Chegam em Odessa, com a meta de estarem cada vez mais perto das fronteiras. A família tem a confirmação de que o marido não poderá seguir com elas: os homens entre os 18 e o 60 anos são obrigados a ficar na Ucrânia. A mãe dele, Nataliia Rodenko, junta-se ao grupo, que segue então para Kvuyry Rih. Mais sirenes tocam e a pequena Sasha quer saber o que aquele barulho significa.
Uma criança no meio da guerra - Segundo Natasha, uma senhora explica à menina que ela deve tapar os ouvidos e abrir a boca. Da próxima vez que as sirenes soam, Sasha conta à mãe que já sabe exatamente o que fazer. Mas a especialista em economia nota que uma criança de quatro anos não deveria precisar aprender isso, nunca.
A família finalmente atravessa a fronteira de carro e chega à Romênia, onde permanece por quatro dias. Voluntários da Cruz Vermelha prestam assistência, ajudam as três a encontrar abrigo na capital Bucareste e ficam sabendo que o governo de Portugal está organizando um voo humanitário para refugiados ucranianos.
Ela pensa no clima ameno em Portugal, na proximidade com o mar e decide aceitar o desafio em buscar refúgio em um país onde nunca estiverem e onde não conhecem ninguém. Chegam no dia 14 de março e novamente, com a ajuda de voluntários, Natasha, a sogra e a filha foram acolhidas por uma família portuguesa que vive em Lisboa e que abriu as portas de casa para as ucranianas.
Solidariedade de desconhecidos - Natasha faz questão de contar que as roupas que ela e a sogra estão vestindo foram doadas por amigos da família que lhes ofereceu hospedagem. Gestos de bondade de desconhecidos que fazem toda a diferença em um momento delicado.
Emocionada, ela revela seu maior medo: não conseguir voltar a encontrar com o marido, com quem consegue conversar por videochamada duas vezes ao dia. A filha já está registrada como refugiada junto aos Serviços de Estrangeiros e Fronteiras de Portugal, SEF, enquanto Natasha e a sogra estão no processo de conseguir a documentação.
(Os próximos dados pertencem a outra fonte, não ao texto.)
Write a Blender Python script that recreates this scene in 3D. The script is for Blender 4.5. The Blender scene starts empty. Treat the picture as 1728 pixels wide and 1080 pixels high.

Os próximos objetivos de Natasha são encontrar trabalho e vaga em uma escola para a filha. A ansiedade que sente quando vê as notícias sobre a Ucrânia é intercalada por momentos de alívio por saber que estão em segurança.
Entre os dias 24 de fevereiro e 27 de março, o SEF havia fornecido status de proteção temporária a mais de 22,7 mil ucranianos e cidadãos de outros países que estão morando na Ucrânia até a invasão russa. O governo português está facilitando a emissão de documentação para os refugiados e criou um site especial de apoio a essa população, o portal Portugal for Ukraine.
No vídeo
Natasha fala sobre a guerra
10 milhões fora de casa
Cerca de 10 milhões de pessoas já foram forçadas a sair de suas casas desde que a guerra na Ucrânia começou sendo que mulheres e meninas representam 90% dos deslocados. O número equivale a quase 25% da população ucraniana.
Os dados foram apresentados pela diretora-geral da ONU Mulheres. Sima Bahous faz um apelo ao fim imediato da guerra e destaca que as ucranianas estão “expostas a riscos relacionados ao gênero, como tráfico humano, violência sexual e acesso impedido a serviços e bens essenciais.”
Segundo Bahous, já existem relatos de que alguns desses riscos estão ocorrendo. Por isso, ela apelou por uma “resposta urgente da comunidade internacional para garantir prioridade aos direitos e necessidades das mulheres e meninas” deslocadas pelo conflito na Ucrânia.
Segundo ela, as mulheres de ONGs no país e em nações vizinhas estão qualificadas para ajudar, fornecendo todo o apoio para as ucranianas que estão arriscando suas vidas.
Comida, abrigo, assistência legal, apoio de saúde mental e ajuda para os que estão em fuga estão entre os serviços prestados.
A chefe da ONU Mulheres pede apoio a todas essas organizações e garantias de corredores humanitários, uma medida, que segundo ela, é “imperativa”.
Famílias ucranianas chegam a Berdyszcze, na Polônia - Foto: Tom Remp | Unicef
A ONU Mulheres reforçou o apelo do secretário-geral António Guterres por um cessar-fogo imediato. Além de fornecer serviços essenciais no terreno, a agência das Nações Unidas faz levantamentos para garantir que todos que trabalham na resposta ao conflito tenham os dados mais recentes e análises sobre as “dinâmicas de gênero durante a guerra e seus impactos” nos civis.
Os especialistas da ONU Mulheres têm “experiência em investigar casos de abuso ou violência sexual e de exploração de mulheres e de meninas no contexto da guerra” e estão, inclusive, trabalhando em conjunto com a Comissão de Inquérito das Nações Unidas sobre a Ucrânia, estabelecida pelo Conselho de Direitos Humanos.